Principalement, l’argent. Toujours l’argent ! Les Saoudiens se disent déjà prêts à participer à tous les dédommagements et financements éventuels. Quant aux bénéfices, outre la fin de cette hypocrisie historique et diplomatique qui a toujours caractérisé les rapports entre Israël et ses voisins et surtout, une normalisation officielle des relations avec l’Etat hébreu avec des perspectives commerciales non négligeables, Riyad comme Le Caire, mais surtout MBS et Sissi, pourraient d’abord et davantage soigner leur image de « dictateur fréquentable » et surtout… efficace auprès des Occidentaux. Ensuite, c’est simplement une question de prestige et de leadership. En effet, les deux hommes qui s’entendent très bien, pourraient ainsi redonner à leur pays, l’Arabie saoudite et l’Egypte, leur rôle de locomotive et de phare du monde sunnite.
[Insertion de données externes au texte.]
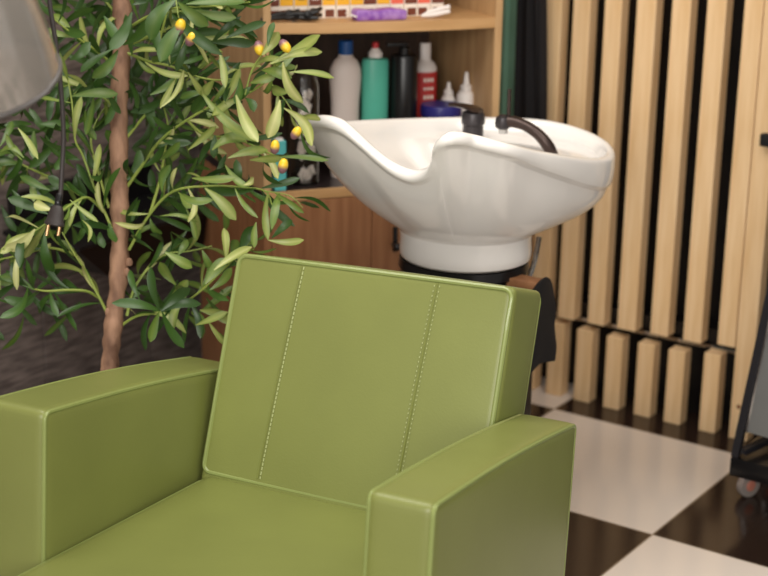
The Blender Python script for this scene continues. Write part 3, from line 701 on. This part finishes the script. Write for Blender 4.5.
# leaves
bm = bmesh.new(); lay = bm.loops.layers.color.new('tone'); NL = 0
rl = random.Random(5)
def leaf(a, b, w, tone, bend=.12, roll=0., toward=None):
    """blade from a to b, facing mostly the viewer side, with midrib fold and droop"""
    global NL
    ax = b-a; L = ax.length
    if L < 1e-4: return
    ax.normalize(); nrm = (toward if toward is not None else (CAM-a)).normalized()
    sd = ax.cross(nrm)
    if sd.length < .05: sd = ax.orthogonal()
    sd.normalize(); sd = (Matrix.Rotation(roll,3,ax) @ sd); nn = sd.cross(ax).normalized()
    sd2 = ax.cross(nn)
    n = 8; prof = (.12,.36,.58,.76,.90,.99,1.0,.80,.10)
    cv = rl.choice((-1,1)); sb = rl.uniform(-1,1)*1.1; rows = []
    for i in range(n+1):
        t = i/n; q = a+ax*(L*t)+nn*(bend*L*math.sin(PI*t)*cv)+sd*(bend*sb*L*math.sin(PI*t))
        hw = w*.5*prof[i]; fold = hw*.30
        rows.append([bm.verts.new(q-sd*hw+nn*fold-TB_), bm.verts.new(q-TB_), bm.verts.new(q+sd*hw+nn*fold-TB_)])
    for r1, r2 in zip(rows, rows[1:]):
        for k in (0,1):
            f = bm.faces.new((r1[k],r1[k+1],r2[k+1],r2[k])); f.smooth = True
            for lp in f.loops:
                tn = tone + (.10 if lp.vert in (r1[1], r2[1]) else 0); lp[lay] = (tn,tn,tn,1)
    NL += 1
def pxleaf(x0, y0, x1, y1, wpx, tone, dd=-.08, bend=.08, roll=0.):
    a = tp_(x0,y0,dd); b = tp_(x1,y1,dd+rl.uniform(-.02,.02)); leaf(a, b, wpx*.88/FPX*DT, tone, bend, roll)
# leaves read off the photograph: (base, tip, width px, tone, depth offset)
LV = [
 (160,311,112,303,12,.45,-.12),(160,311,151,267,11,.28,-.12),(161,311,190,288,12,.22,-.12),(161,312,201,304,11,.26,-.12),(162,312,184,348,12,.38,-.13),(159,312,150,342,11,.6,-.12),
 (208,321,226,345,7,.8,-.1),(196,325,228,312,9,.8,-.09),(186,297,172,331,10,.75,-.07),
 (72,96,118,94,11,.62,-.12),(118,50,92,78,13,.55,-.12),(104,16,116,40,13,.5,-.11),(70,60,90,42,11,.45,-.1),(45,8,72,10,9,.62,-.1),(40,124,70,126,11,.48,-.08),
 (27,60,38,44,8,.4,-.06),(63,150,55,170,10,.5,-.05),(38,130,18,128,9,.48,-.05),(85,110,96,140,10,.62,-.06),(94,96,86,135,10,.62,-.06),(18,128,38,159,7,.8,-.1),(24,158,0,152,9,.7,-.1),(22,160,6,134,7,.68,-.1),
 (35,229,5,248,14,.92,-.15),(30,233,4,252,11,.88,-.14),(20,245,17,290,7,.92,-.14),(45,232,53,272,12,.32,-.13),(48,214,8,198,13,.30,-.1),(52,210,34,203,11,.92,-.13),(20,246,0,253,9,.85,-.12),
 (28,288,0,318,12,.5,-.15),(30,288,12,262,10,.25,-.1),(34,290,0,276,11,.55,-.1),(50,292,58,316,7,.55,-.12),(36,292,4,298,12,.45,-.12),
 (70,200,98,222,6,.8,-.12),(82,220,88,242,5,.85,-.12),(100,232,104,248,9,.5,.02),
 (200,90,256,142,11,.75,-.12),(205,92,180,98,9,.55,-.1),(262,55,279,32,12,.85,-.17),(270,64,320,35,14,.82,-.18),(278,60,322,52,10,.8,-.18),(283,62,303,103,13,.85,-.19),(290,72,334,78,8,.8,-.18),(276,100,309,113,7,.2,-.12),
 (268,46,274,22,7,.55,-.2),(226,38,266,22,9,.35,-.16),(196,17,258,38,7,.15,-.15),(210,42,255,44,11,.25,-.14),(172,14,222,55,12,.35,-.18),
 (183,22,160,62,16,.55,-.2),(175,0,150,40,18,.55,-.2),(178,2,208,26,14,.6,-.2),(186,4,245,2,13,.58,-.2),(196,10,236,18,12,.65,-.19),(132,12,110,50,14,.45,-.12),(123,45,150,18,14,.5,-.14),
 (145,62,188,76,9,.78,-.14),(188,72,204,96,8,.78,-.14),(150,95,178,78,9,.6,-.1),(160,108,184,70,6,.85,-.15),(176,78,160,108,7,.8,-.12),
 (214,80,202,96,12,.75,-.13),(240,78,236,104,11,.55,-.13),(222,105,240,68,9,.78,-.13),(236,95,258,142,13,.82,-.16),(245,98,254,112,10,.5,-.12),(225,103,232,142,12,.78,-.12),(220,105,208,118,11,.7,-.1),
 (262,70,292,78,12,.72,-.15),(250,83,276,76,10,.75,-.15),(280,100,268,138,14,.88,-.17),(284,108,312,146,12,.86,-.17),(290,92,272,88,11,.78,-.15),
 (215,135,214,158,9,.35,-.1),(212,150,246,140,14,.75,-.12),(228,158,268,150,11,.78,-.12),(188,150,216,126,8,.75,-.12),(160,160,180,142,10,.6,-.1),(225,165,248,188,9,.7,-.13),(250,160,282,158,10,.78,-.14),(198,165,212,140,9,.25,-.1),
 (205,188,236,220,13,.82,-.14),(178,192,214,200,9,.72,-.12),(180,194,192,208,12,.72,-.1),(192,178,236,178,9,.75,-.13),(162,192,170,165,11,.6,-.08),(235,188,258,218,6,.7,-.14),(244,185,254,178,8,.92,-.14),(268,192,268,240,8,.78,-.15),(262,188,300,178,8,.25,-.13),(275,193,304,213,7,.7,-.15),(256,222,254,248,8,.75,-.13),
 (268,240,304,240,8,.82,-.14),(272,238,292,220,10,.3,-.14),(240,252,254,226,13,.25,-.12),(226,262,224,228,10,.82,-.13),(232,256,238,240,12,.6,-.1),(214,270,252,247,11,.85,-.15),(205,284,226,258,13,.72,-.14),(210,290,232,268,10,.68,-.12),
 (165,252,192,268,12,.75,-.12),(178,255,188,240,9,.65,-.05),(150,218,162,234,8,.6,-.02),(186,208,196,240,7,.7,-.02),(160,216,198,222,5,.75,-.05),(202,250,210,268,8,.65,-.08),
 (170,300,188,280,11,.72,-.06),(200,310,232,322,13,.8,-.07),(140,300,130,270,8,.5,-.04),(176,285,160,262,12,.7,-.03),(215,330,226,344,8,.75,-.07),
 (124,182,140,150,12,.42,0.),(140,200,130,222,10,.45,0.),(155,130,148,104,12,.4,0.),(150,140,176,128,12,.4,0.),(116,150,106,130,10,.5,0.),
 (70,190,48,176,11,.35,-.02),(80,160,58,150,10,.5,-.02),(88,150,96,170,9,.45,0.),(76,175,82,205,10,.3,0.),(60,206,30,190,12,.3,.0),(50,190,20,176,10,.6,-.02),(30,176,34,202,8,.7,-.02),(12,190,18,216,9,.35,0.)]
for x0,y0,x1,y1,w,tn,dd in LV: pxleaf(x0,y0,x1,y1,w,tn+rl.uniform(-.04,.04),dd,bend=rl.uniform(.05,.19),roll=rl.uniform(-.6,.6))
# the rest of each spray: pairs of leaves along every twig
for P, r in twigs:
    tot = sum((b-a).length for a, b in zip(P, P[1:])); acc = 0; step = .0135; nxt = .03
    for a, b in zip(P, P[1:]):
        acc += (b-a).length
        while acc > nxt:
            nxt += step*rl.uniform(.8,1.5)
            up_img = 1 if a.z > .80 else 0
            d = ((b-a).normalized()*rl.uniform(.3,1.0) + UP*rl.uniform(-.9,.7) + RT*rl.uniform(-.8,.8) - FW*rl.uniform(-.9,.6)).normalized()
            L = rl.uniform(.05,.095); tn = rl.choice((.12,.22,.34,.5,.66,.8,.9)) - (.08 if up_img and a.x < -1.98 else 0)
            leaf(a, a+d*L, rl.uniform(.010,.016), tn, rl.uniform(.04,.20), rl.uniform(-1.2,1.2))
# deeper sprays on the far side of the crown
def cloud(n, x0, x1, y0, y1, d0, d1, tones):
    for k in range(n):
        a = tp_(rl.uniform(x0,x1), rl.uniform(y0,y1), rl.uniform(d0,d1))
        d = (UP*rl.uniform(-1,.8)+RT*rl.uniform(-1,1)-FW*rl.uniform(-.7,.7)).normalized()
        leaf(a, a+d*rl.uniform(.05,.09), rl.uniform(.012,.018), rl.choice(tones), rl.uniform(.03,.14), rl.uniform(-1,1))
cloud(210, 55,225,-70,110, -.1,.25, (.15,.22,.3,.42,.5)); cloud(95, -60,75,120,320,.0,.2,(.2,.3,.5,.6)); cloud(30,215,250,-60,10,-.1,.1,(.3,.4,.5))
cloud(34, 140,225,110,220,.02,.16,(.3,.45,.55)); cloud(22,150,225,230,320,.02,.12,(.4,.55,.65)); cloud(60,-90,60,-80,120,.0,.25,(.2,.3,.42))
fol = ob('foliage', bm, 'leaf', tree, smooth=False)
for (px, py, dd, ang, L) in ((180,27,-.20,.3,.030),(191,39,-.20,.5,.028),(259,48,-.16,2.9,.028),(285,46,-.2,2.5,.028),(275,147,-.17,.1,.026),(283,166,-.17,.2,.028),(296,133,-.17,.6,.026)):
    b2 = bmesh.new(); lathe(b2, [(.0003,-L/2),(L*.17,-L*.43),(L*.28,-L*.25),(L*.32,0),(L*.28,L*.25),(L*.17,L*.43),(.0003,L/2)], 16, rot=Matrix.Rotation(0,3,'X'))
    o = ob('olive_fruit', b2, 'olive', tree, loc=tp_(px,py,dd)-TB_)
    o.rotation_euler = (Matrix.Rotation(ang, 3, FW) ).to_euler()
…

Enfin, l’avantage majeur pourrait être également géopolitique.

De fait, comme je l’ai déjà dit, si un grand accord de paix était signé, cela résoudrait en grande partie le problème de la cause palestinienne, ce qui couperait, dans une certaine mesure, l’herbe sous les pieds de tous leurs extrémistes (Frères musulmans et jihadistes) mais aussi de l’Iran des mollahs (et donc du Hezbollah), dont la lutte contre l’Etat « sioniste », fut et est toujours, sa principale « carte de visite » dans le monde sunnite.